● Given material
* Begin *

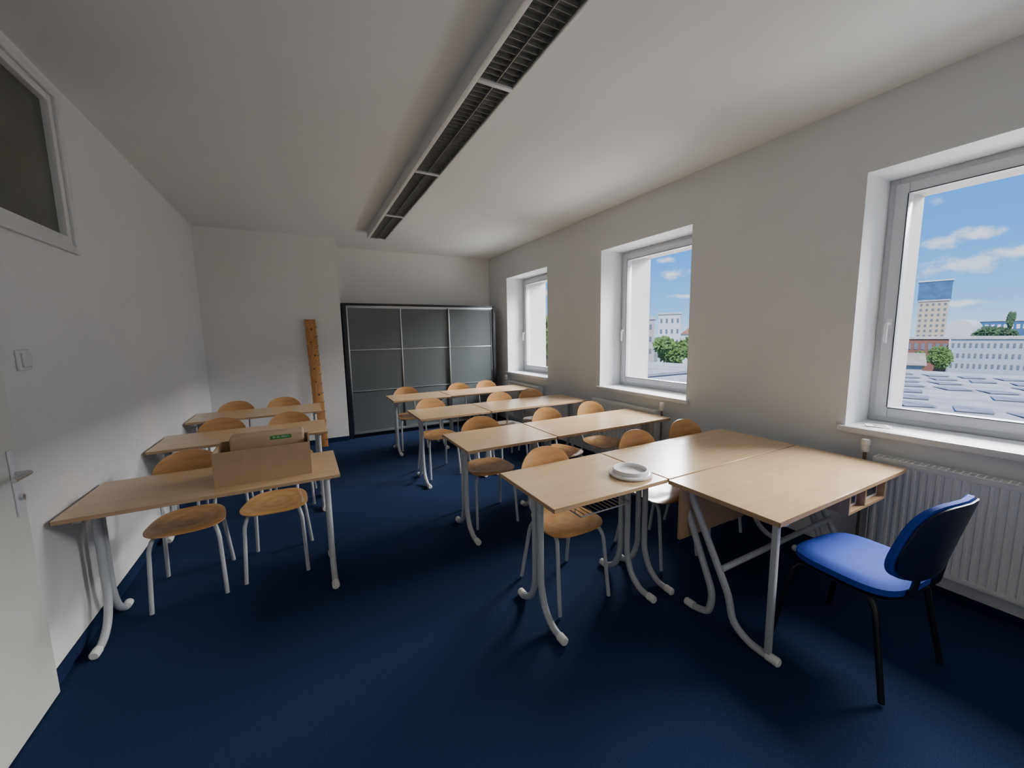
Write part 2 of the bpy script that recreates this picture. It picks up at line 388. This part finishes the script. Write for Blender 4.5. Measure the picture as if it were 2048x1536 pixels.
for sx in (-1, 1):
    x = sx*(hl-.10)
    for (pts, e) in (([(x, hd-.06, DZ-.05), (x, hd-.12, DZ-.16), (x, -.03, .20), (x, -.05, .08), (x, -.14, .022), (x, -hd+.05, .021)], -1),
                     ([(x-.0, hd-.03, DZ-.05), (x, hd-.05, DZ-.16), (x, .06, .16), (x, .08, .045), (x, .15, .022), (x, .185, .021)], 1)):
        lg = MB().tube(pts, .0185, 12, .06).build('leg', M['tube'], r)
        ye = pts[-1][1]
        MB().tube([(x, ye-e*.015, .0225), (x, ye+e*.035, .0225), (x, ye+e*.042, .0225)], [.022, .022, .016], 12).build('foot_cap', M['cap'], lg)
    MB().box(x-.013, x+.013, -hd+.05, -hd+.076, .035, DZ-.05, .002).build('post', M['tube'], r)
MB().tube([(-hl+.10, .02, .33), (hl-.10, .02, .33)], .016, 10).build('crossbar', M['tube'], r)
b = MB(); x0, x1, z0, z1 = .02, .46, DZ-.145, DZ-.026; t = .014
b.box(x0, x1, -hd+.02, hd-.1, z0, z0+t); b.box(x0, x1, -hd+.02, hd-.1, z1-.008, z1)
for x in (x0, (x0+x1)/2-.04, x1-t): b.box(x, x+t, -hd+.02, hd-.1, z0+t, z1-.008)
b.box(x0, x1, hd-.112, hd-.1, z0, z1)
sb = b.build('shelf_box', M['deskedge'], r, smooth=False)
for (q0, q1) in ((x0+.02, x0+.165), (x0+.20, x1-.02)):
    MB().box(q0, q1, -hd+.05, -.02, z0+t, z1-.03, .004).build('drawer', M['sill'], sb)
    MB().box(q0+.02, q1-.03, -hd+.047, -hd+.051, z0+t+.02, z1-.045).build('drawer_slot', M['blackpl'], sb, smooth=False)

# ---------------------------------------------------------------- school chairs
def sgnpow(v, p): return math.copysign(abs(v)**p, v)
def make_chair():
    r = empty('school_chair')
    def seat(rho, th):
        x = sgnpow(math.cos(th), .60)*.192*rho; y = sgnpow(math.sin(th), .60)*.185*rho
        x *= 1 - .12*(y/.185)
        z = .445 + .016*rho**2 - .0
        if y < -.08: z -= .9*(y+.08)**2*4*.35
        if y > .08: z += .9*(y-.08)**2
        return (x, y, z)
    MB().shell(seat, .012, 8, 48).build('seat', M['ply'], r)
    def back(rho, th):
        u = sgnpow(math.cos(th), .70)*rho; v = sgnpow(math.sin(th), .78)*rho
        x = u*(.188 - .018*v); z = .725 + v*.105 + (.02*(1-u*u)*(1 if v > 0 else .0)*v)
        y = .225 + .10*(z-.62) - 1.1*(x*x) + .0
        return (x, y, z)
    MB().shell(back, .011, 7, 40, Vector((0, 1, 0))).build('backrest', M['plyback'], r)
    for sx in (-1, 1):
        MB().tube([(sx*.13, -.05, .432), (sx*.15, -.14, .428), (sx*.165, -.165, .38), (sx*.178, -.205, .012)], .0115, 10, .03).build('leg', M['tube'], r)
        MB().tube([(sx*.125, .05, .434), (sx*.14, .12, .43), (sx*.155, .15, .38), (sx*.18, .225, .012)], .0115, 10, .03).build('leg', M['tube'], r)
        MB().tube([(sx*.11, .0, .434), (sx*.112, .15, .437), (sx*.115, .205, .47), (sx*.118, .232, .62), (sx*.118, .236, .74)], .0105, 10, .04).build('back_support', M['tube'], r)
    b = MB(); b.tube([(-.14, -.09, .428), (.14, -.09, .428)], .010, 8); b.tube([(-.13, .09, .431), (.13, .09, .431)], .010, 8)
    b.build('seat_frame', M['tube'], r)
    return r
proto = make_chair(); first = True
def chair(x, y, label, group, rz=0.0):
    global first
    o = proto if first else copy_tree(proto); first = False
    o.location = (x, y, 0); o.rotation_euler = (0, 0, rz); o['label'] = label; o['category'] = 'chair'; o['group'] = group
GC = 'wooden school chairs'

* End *

● What to produce
All of the material above should be reproduced exactly, except the pictures.

● Written response
Write part 2 of the bpy script that recreates this picture. It picks up at line 388. This part finishes the script. Write for Blender 4.5. Measure the picture as if it were 2048x1536 pixels.
for sx in (-1, 1):
    x = sx*(hl-.10)
    for (pts, e) in (([(x, hd-.06, DZ-.05), (x, hd-.12, DZ-.16), (x, -.03, .20), (x, -.05, .08), (x, -.14, .022), (x, -hd+.05, .021)], -1),
                     ([(x-.0, hd-.03, DZ-.05), (x, hd-.05, DZ-.16), (x, .06, .16), (x, .08, .045), (x, .15, .022), (x, .185, .021)], 1)):
        lg = MB().tube(pts, .0185, 12, .06).build('leg', M['tube'], r)
        ye = pts[-1][1]
        MB().tube([(x, ye-e*.015, .0225), (x, ye+e*.035, .0225), (x, ye+e*.042, .0225)], [.022, .022, .016], 12).build('foot_cap', M['cap'], lg)
    MB().box(x-.013, x+.013, -hd+.05, -hd+.076, .035, DZ-.05, .002).build('post', M['tube'], r)
MB().tube([(-hl+.10, .02, .33), (hl-.10, .02, .33)], .016, 10).build('crossbar', M['tube'], r)
b = MB(); x0, x1, z0, z1 = .02, .46, DZ-.145, DZ-.026; t = .014
b.box(x0, x1, -hd+.02, hd-.1, z0, z0+t); b.box(x0, x1, -hd+.02, hd-.1, z1-.008, z1)
for x in (x0, (x0+x1)/2-.04, x1-t): b.box(x, x+t, -hd+.02, hd-.1, z0+t, z1-.008)
b.box(x0, x1, hd-.112, hd-.1, z0, z1)
sb = b.build('shelf_box', M['deskedge'], r, smooth=False)
for (q0, q1) in ((x0+.02, x0+.165), (x0+.20, x1-.02)):
    MB().box(q0, q1, -hd+.05, -.02, z0+t, z1-.03, .004).build('drawer', M['sill'], sb)
    MB().box(q0+.02, q1-.03, -hd+.047, -hd+.051, z0+t+.02, z1-.045).build('drawer_slot', M['blackpl'], sb, smooth=False)

# ---------------------------------------------------------------- school chairs
def sgnpow(v, p): return math.copysign(abs(v)**p, v)
def make_chair():
    r = empty('school_chair')
    def seat(rho, th):
        x = sgnpow(math.cos(th), .60)*.192*rho; y = sgnpow(math.sin(th), .60)*.185*rho
        x *= 1 - .12*(y/.185)
        z = .445 + .016*rho**2 - .0
        if y < -.08: z -= .9*(y+.08)**2*4*.35
        if y > .08: z += .9*(y-.08)**2
        return (x, y, z)
    MB().shell(seat, .012, 8, 48).build('seat', M['ply'], r)
    def back(rho, th):
        u = sgnpow(math.cos(th), .70)*rho; v = sgnpow(math.sin(th), .78)*rho
        x = u*(.188 - .018*v); z = .725 + v*.105 + (.02*(1-u*u)*(1 if v > 0 else .0)*v)
        y = .225 + .10*(z-.62) - 1.1*(x*x) + .0
        return (x, y, z)
    MB().shell(back, .011, 7, 40, Vector((0, 1, 0))).build('backrest', M['plyback'], r)
    for sx in (-1, 1):
        MB().tube([(sx*.13, -.05, .432), (sx*.15, -.14, .428), (sx*.165, -.165, .38), (sx*.178, -.205, .012)], .0115, 10, .03).build('leg', M['tube'], r)
        MB().tube([(sx*.125, .05, .434), (sx*.14, .12, .43), (sx*.155, .15, .38), (sx*.18, .225, .012)], .0115, 10, .03).build('leg', M['tube'], r)
        MB().tube([(sx*.11, .0, .434), (sx*.112, .15, .437), (sx*.115, .205, .47), (sx*.118, .232, .62), (sx*.118, .236, .74)], .0105, 10, .04).build('back_support', M['tube'], r)
    b = MB(); b.tube([(-.14, -.09, .428), (.14, -.09, .428)], .010, 8); b.tube([(-.13, .09, .431), (.13, .09, .431)], .010, 8)
    b.build('seat_frame', M['tube'], r)
    return r
proto = make_chair(); first = True
def chair(x, y, label, group, rz=0.0):
    global first
    o = proto if first else copy_tree(proto); first = False
    o.location = (x, y, 0); o.rotation_euler = (0, 0, rz); o['label'] = label; o['category'] = 'chair'; o['group'] = group
GC = 'wooden school chairs'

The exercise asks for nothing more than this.